なお、持株比率という言葉は、議決権比率とほぼ同義で用いられることが多くありますが、厳密にいうと、議決権のない種類株式を発行する場合は両者の意味が異なってきます。無議決権株式が存在する場合には、持株比率ではなく議決権比率に基づき少数株主権を議論する必要がある点については申し添えておきます。
◆持株数1株以上
株式を6ヵ月以上前(定款で短縮することは可)より継続して保有する株主は、会社に対して役員等の責任追及などの訴えを起こすよう求めることができ、会社が訴えを起こさなかった場合、自ら原告となり、会社に代わり訴えを起こすことができます(いわゆる株主代表訴訟)。
◆議決権1%以上
議決権が1%以上または300個以上の議決権(定款で減らすことは可)を6ヵ月以上前(定款で短縮することは可)より継続して保有する株主は、取締役に対し、株主総会に提出する特定の議案の要領を株主に通知するよう求めることができます(いわゆる株主総会における議案要領通知請求権)。
◆議決権3%以上
議決権の3%以上(定款で減らすことは可)を6ヵ月以上前(定款で短縮することは可、ただし非公開会社では不要)より継続して保有する株主は、取締役に対して、株主総会の目的である事項および招集の理由を示して、株主総会の招集を請求することができます(株主総会招集請求権)。
◆議決権1/3超
議決権が1/3超(これを下回る割合を定款で定めた場合はその割合)の株主は、単独で株主総会の特別決議を否決できます。
◆議決権50%超(過半数)
議決権が50%超の株主は、単独で株主総会の普通決議を可決できます。例えば、剰余金の配当や役員報酬変更、役員や会計監査人の選任、取締役の解任などは普通決議の対象です。
◆議決権2/3以上
議決権が2/3以上(これを上回る割合を定款で定めた場合はその割合)の株主は、単独で株主総会の特別決議を可決できます。
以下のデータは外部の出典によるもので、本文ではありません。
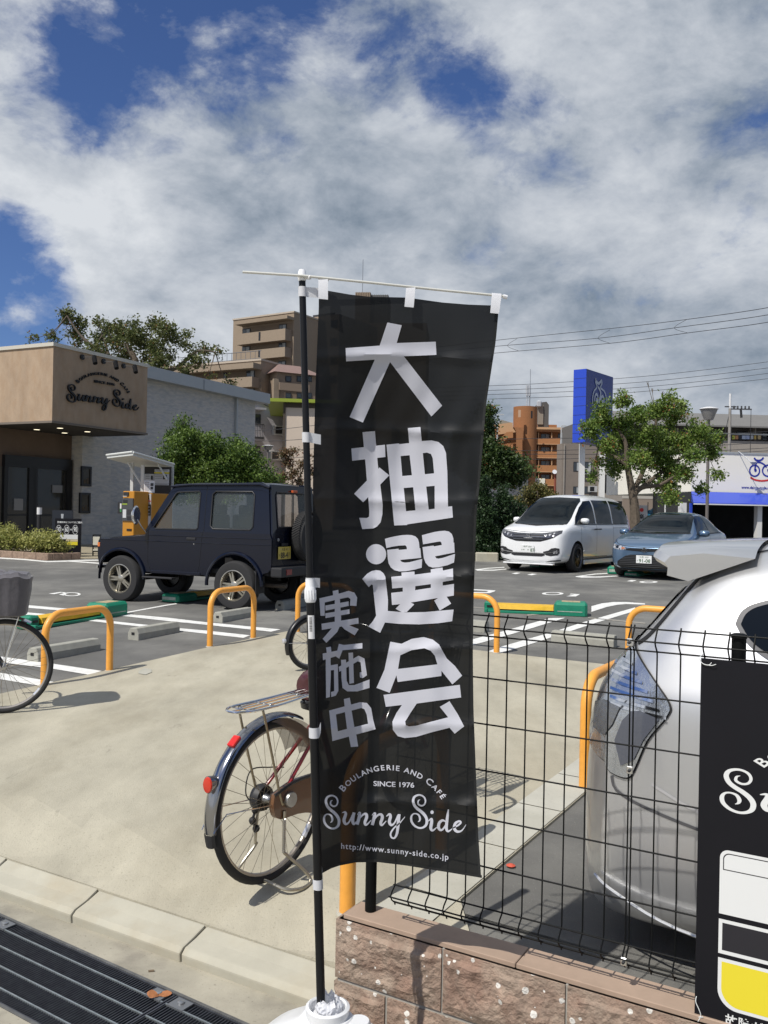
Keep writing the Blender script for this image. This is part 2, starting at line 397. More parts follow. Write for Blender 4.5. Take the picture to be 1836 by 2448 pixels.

例えば、株式併合・定款変更・M&A(合併・会社分割・事業譲渡・株式交換など)・増資・解散などは特別決議の対象です。
(参考)株主総会特別決議の可決要件
当該株主総会において議決権を行使することができる株主の議決権の過半数(1/3以上の割合を定款で定めた場合はその割合以上)を有する株主が出席し、出席した当該株主の議決権の2/3(これを上回る割合を定款で定めた場合はその割合)以上に当たる多数。
◆議決権90%以上
議決権が90%以上(これを上回る割合を定款で定めた場合はその割合)を一定の方法で保有している特別支配株主は、対象会社の承認を得るなどの一定の手続きを経て、対象会社および特別支配株主以外のすべての株主に対して、対象会社の株式を特別支配株主に売り渡すよう請求することができます(いわゆるスクイーズアウト)。
M&A後も一定の株式保有をしたい場合は、持分比率を要検討
以上のように、株主には、その持分比率に応じて異なる権利が認められています。
PEファンドが投資をする場合、一般的には過半数の株式取得が前提となることは前述のとおりですが、オーナー経営者がM&A後にも一定の株式保有を継続しようと考える場合には、持分比率に応じて認められている株主の権利を念頭に、自身の持分比率を検討する必要があります。例えば、M&A後においても1/3超は引き続き議決権比率を維持することで、組織再編など重要な意思決定については拒否権を確保する、といったケースが考えられます。